With the majority of his mixed martial arts wins coming by way of submission, including back-to-back tap outs of Pat Schilling and Mackens Semerzier in his first two UFC bouts, Daniel Pineda could be mistaken for a lifelong jiu-jitsu practitioner, and not a guy who used to think “it was better just to punch somebody in the mouth and get them out of there quicker than trying to get somebody’s neck.”
But by late-2009, a promising career had turned into something else for the native of Dallas, Texas. In 2008, he tried out for season nine of The Ultimate Fighter, assuming that his 6-2 record and finishing instincts would earn him a place on the reality series. That didn’t happen.
“I had a good record, and I was like ‘if I didn’t make it with that, I’m never gonna make it,’” said Pineda. “So I stopped caring.”
Not that he stopped fighting. He kept accepting bouts and kept showing up, but after upping his record to 8-2 in the immediate aftermath of the TUF tryouts, he lost four in a row, three by submission. At 8-6, he was now on the road to journeyman status, or even worse, ‘opponent’ status.
“I knew I had to do something because I was getting tapped out,” he said. “I was a wrestler and all I did was take people down and pound them, and I knew in my mind that I had to work on my ground and do some standup. So I started standing up, I did the ground game, and I just picked up on everything. Then once I started getting submissions, I was like ‘oh man, this is pretty cool.’”
Crediting his family, his brother (and Strikeforce vet) Jose Santibanez and standup coach Bob Perez for getting him motivated again and keeping him in the sport, Pineda turned a corner. He went on a streak where he won seven of eight, all via KO or submission, and in January, he got the call to compete in the UFC’s featherweight division.
First up was unbeaten prospect Schilling, and if Pineda was nervous in his 97 second submission win in Nashville on January 20th, he didn’t show it.
“Knowing that I was there where I wanted to be, it took my nerves away,” he said. “When I fight in Houston (his current hometown), I always get nervous because I didn’t want to let anyone down.

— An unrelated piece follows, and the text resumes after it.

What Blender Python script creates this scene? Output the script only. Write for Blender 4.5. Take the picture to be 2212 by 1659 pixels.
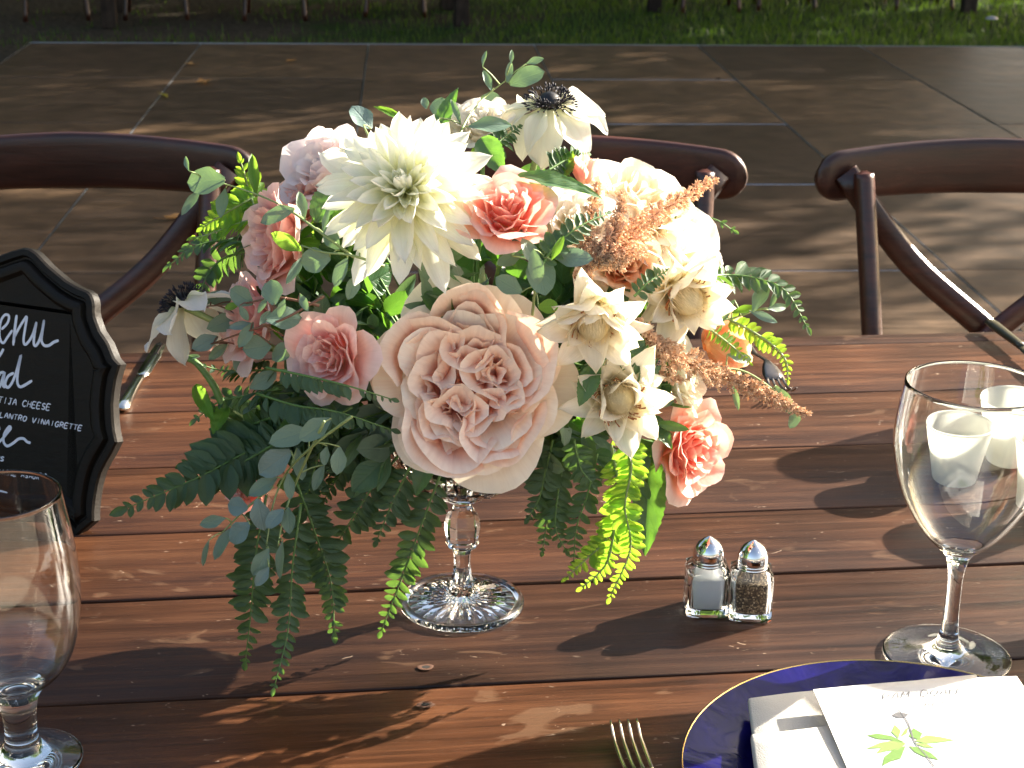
import bpy, math, random
from mathutils import Vector, Matrix, noise
R_ = math.radians
sin, cos, pi = math.sin, math.cos, math.pi
for o in list(bpy.data.objects): bpy.data.objects.remove(o)
SC = bpy.context.scene
COL = SC.collection
# ------------------------------------------------------------------ camera
CAM = Vector((0, 0, 1.38)); PITCH = R_(19.83); ROLL = R_(0.8)
FWD = Vector((0, cos(PITCH), -sin(PITCH))); _r = Vector((1, 0, 0)); _u = _r.cross(FWD)
RGT = cos(ROLL)*_r + sin(ROLL)*_u; UPV = -sin(ROLL)*_r + cos(ROLL)*_u
cd = bpy.data.cameras.new('camera'); cam = bpy.data.objects.new('camera', cd); COL.objects.link(cam)
cam.matrix_world = Matrix.Translation(CAM) @ Matrix((RGT, UPV, -FWD)).transposed().to_4x4()
cd.sensor_width = 36; cd.lens = 58.23; cd.clip_start = .02; cd.clip_end = 500
cd.dof.use_dof = True; cd.dof.focus_distance = 1.2; cd.dof.aperture_fstop = 24
SC.camera = cam
# ------------------------------------------------------------------ sky, sun, exposure
SUN_AZ, SUN_EL = R_(30), R_(25)          # azimuth counted from +x towards +y
w = bpy.data.worlds.new('World'); SC.world = w; w.use_nodes = True
nt = w.node_tree; sky = nt.nodes.new('ShaderNodeTexSky'); sky.sky_type = 'NISHITA'; sky.sun_disc = False
sky.dust_density = 4.0; sky.air_density = .9; sky.sun_elevation = SUN_EL; sky.sun_rotation = R_(90) - SUN_AZ
tint = nt.nodes.new('ShaderNodeMix'); tint.data_type = 'RGBA'; tint.blend_type = 'MULTIPLY'; tint.inputs[0].default_value = 1
tint.inputs[7].default_value = (1.0, .93, .84, 1)       # uniform warm tint on the sky, in place of white balance
nt.links.new(sky.outputs[0], tint.inputs[6]); nt.links.new(tint.outputs[2], nt.nodes['Background'].inputs[0]); nt.nodes['Background'].inputs[1].default_value = 0.085
sl = bpy.data.lights.new('sun', 'SUN'); sl.energy = 5.0; sl.angle = R_(.53); sl.color = (1, .92, .79)
sun = bpy.data.objects.new('sun', sl); COL.objects.link(sun)
SUND = Vector((cos(SUN_EL)*cos(SUN_AZ), cos(SUN_EL)*sin(SUN_AZ), sin(SUN_EL)))
sun.rotation_euler = SUND.to_track_quat('Z', 'Y').to_euler(); sun.location = (6, 4, 5)
SC.view_settings.view_transform = 'Standard'; SC.view_settings.look = 'None'
SC.view_settings.exposure = 2.2; SC.view_settings.gamma = 1
SC.cycles.use_denoising = True; SC.cycles.max_bounces = 14; SC.cycles.transmission_bounces = 12
SC.cycles.transparent_max_bounces = 24; SC.cycles.glossy_bounces = 5; SC.cycles.diffuse_bounces = 8
SC.cycles.caustics_refractive = True; SC.cycles.caustics_reflective = False; SC.cycles.blur_glossy = .6
SC.cycles.sample_clamp_indirect = 4

# ------------------------------------------------------------------ helpers
F = 3578.; TZ = .76
def ray(x, y): return FWD + RGT*((x-1106)/F) - UPV*((y-829.5)/F)
def at(x, y, Y): d = ray(x, y); return CAM + d*(Y/d.y)
def onz(x, y, z=TZ): d = ray(x, y); return CAM + d*((z-CAM.z)/d.z)
def cdir(a, b, c): return (RGT*a + UPV*b - FWD*c).normalized()
def px2m(p, P): return p*((P-CAM).dot(FWD))/F
def basis(z, spin=0, up=None):
    z = z.normalized(); up = up or Vector((0, 0, 1))
    x = up.cross(z)
    if x.length < 1e-3: x = Vector((1, 0, 0))
    x.normalize(); y = z.cross(x)
    return Matrix((x, y, z)).transposed().to_4x4() @ Matrix.Rotation(spin, 4, 'Z')
def axes(x, y, z): return Matrix((x, y, z)).transposed().to_4x4()
def mesh(name, v, f, mat, t=None, smooth=True, s=None):
    m = bpy.data.meshes.new(name); m.from_pydata([tuple(a) for a in v], [], f)
    if mat: m.materials.append(mat)
    if t is not None:
        at_ = m.attributes.new('t', 'FLOAT', 'POINT'); at_.data.foreach_set('value', t)
    if s is not None:
        at_ = m.attributes.new('s', 'FLOAT', 'POINT'); at_.data.foreach_set('value', s)
    if smooth: m.shade_smooth()
    m.update(); return m
def grid(name, fn, nx, ny, mat, closed=False):
    v, t, f, sa = [], [], [], []
    for j in range(ny):
        for i in range(nx):
            s = (i/(nx if closed else nx-1))*2-1; tt = j/(ny-1)
            v.append(fn(s, tt)); t.append(tt); sa.append(s)
    for j in range(ny-1):
        for i in range(nx if closed else nx-1):
            k = (i+1) % nx
            f.append((j*nx+i, j*nx+k, (j+1)*nx+k, (j+1)*nx+i))
    return mesh(name, v, f, mat, t, True, sa)
def obj(name, m, parent=None, M=None, kind=None):
    o = bpy.data.objects.new(name, m); COL.objects.link(o)
    if parent: o.parent = parent
    if M is not None: o.matrix_basis = M
    if kind: o['kind'] = kind
    return o
def tag(o, label, cat, group=None):
    o['label'] = label; o['category'] = cat
    if group: o['group'] = group
    return o
def thing(name, label, cat, loc=(0, 0, 0), M=None, group=None):
    o = bpy.data.objects.new(name, None); COL.objects.link(o); o.empty_display_size = .02
    o.matrix_basis = Matrix.Translation(Vector(loc)) @ (M or Matrix.Identity(4))
    return tag(o, label, cat, group)
def copy_tree(o, parent=None):
    c = o.copy(); COL.objects.link(c); c.parent = parent
    for ch in list(o.children): copy_tree(ch, c)
    return c
class MB:
    def __init__(s): s.v = []; s.f = []
    def add(s, v, f):
        n = len(s.v); s.v += [Vector(a) for a in v]; s.f += [tuple(i+n for i in q) for q in f]; return s
    def box(s, x0, x1, y0, y1, z0, z1, b=.0):
        if b <= 0:
            v = [(x, y, z) for z in (z0, z1) for y in (y0, y1) for x in (x0, x1)]
            return s.add(v, [(0, 2, 3, 1), (4, 5, 7, 6), (0, 1, 5, 4), (2, 6, 7, 3), (0, 4, 6, 2), (1, 3, 7, 5)])
        rings = []
        for z, ins in ((z0, b), (z0+b, 0), (z1-b, 0), (z1-b*.3, b*.3), (z1, b)):
            a0, a1, c0, c1 = x0+ins, x1-ins, y0+ins, y1-ins
            rings.append([(a0+b, c0, z), (a1-b, c0, z), (a1, c0+b, z), (a1, c1-b, z), (a1-b, c1, z), (a0+b, c1, z), (a0, c1-b, z), (a0, c0+b, z)])
        return s.loft(rings)
    def loft(s, rings, caps=True):
        n = len(rings[0]); v = [p for r in rings for p in r]; f = []
        for j in range(len(rings)-1):
            for i in range(n):
                k = (i+1) % n; f.append((j*n+i, j*n+k, (j+1)*n+k, (j+1)*n+i))
        if caps:
            f.append(tuple(range(n-1, -1, -1))); f.append(tuple((len(rings)-1)*n+i for i in range(n)))
        return s.add(v, f)
    def tube(s, pts, r, n=6, caps=True, flat=1.0, up=None):
        pts = [Vector(p) for p in pts]; rings = []
        rr = r if isinstance(r, (list, tuple)) else [r]*len(pts)
        nrm = None
        for i, p in enumerate(pts):
            d = (pts[min(i+1, len(pts)-1)]-pts[max(i-1, 0)]).normalized()
            if nrm is None:
                a = Vector(up) if up else (Vector((0, 0, 1)) if abs(d.z) < .9 else Vector((1, 0, 0)))
                nrm = (a - d*a.dot(d)).normalized()
            else: nrm = (nrm - d*nrm.dot(d)).normalized()
            b = d.cross(nrm)
            rings.append([p + (nrm*cos(2*pi*k/n)*flat + b*sin(2*pi*k/n))*rr[i] for k in range(n)])
        return s.loft(rings, caps)
    def lathe(s, prof, n=32, caps=False, fn=None):
        rings = []
        for r, z in prof:
            ring = []
            for k in range(n):
                a = 2*pi*k/n; q = (r, z) if fn is None else fn(r, z, k)
                ring.append((q[0]*cos(a), q[0]*sin(a), q[1]))
            rings.append(ring)
        return s.loft(rings, caps)
    def obj(s, name, mat, parent=None, M=None, smooth=True, kind=None):
        return obj(name, mesh(name, s.v, s.f, mat, None, smooth), parent, M, kind)
def spline(pts, n=8):
    P = [Vector(p) for p in pts]; out = []
    P = [P[0]*2-P[1]] + P + [P[-1]*2-P[-2]]
    for i in range(1, len(P)-2):
        for k in range(n):
            t = k/n; a, b, c, d = P[i-1:i+3]
            out.append(.5*((2*b)+(c-a)*t+(2*a-5*b+4*c-d)*t*t+(3*b-a-3*c+d)*t**3))
    return out+[P[-2]]
def autosmooth(o, ang=35):
    m = o.data
    m.shade_smooth()
    try: m.set_sharp_from_angle(angle=R_(ang))
    except Exception: pass
    return o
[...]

But in Nashville, I didn’t know anybody.”
But the world watching knew him after the impressive debut, and March, the BJJ purple belt made it two in a row in the Octagon, as he finished Semerzier with a triangle armbar in just over two minutes. Now that failed tryout in Chicago is just a memory.
“I made it to the interview but never got called back, and that put me down a lot,” said Pineda, 17-7, of TUF 9. “So when I made it to the UFC and made those two statements, I feel like I’m telling you ‘yeah, I could have made it.’”
One memory that hasn’t faded is his previous losing streak. In fact, that may just be what’s pushing the 26-year old to new heights as he awaits his UFC 146 assignment against former WEC featherweight champ Mike Brown this Saturday.
“I think about that a lot. It’s still in the back of my head and it’s not gonna go away. I don’t like losing and that’s one thing nobody wants to do.”
It’s been over two years since he saw someone else’s hand raised in a fight, and now, there’s no talk of losing from Daniel Pineda, only of winning and getting in position to become a featherweight contender, then a title challenger, and finally, a champion.
“I think if I beat Mike Brown come UFC 146, I think I should be (a contender),” he said. “But first we have to beat Mike Brown, and then we can see. But that is my goal, and it’s everybody’s goal – to get the belt. That’s what I want.”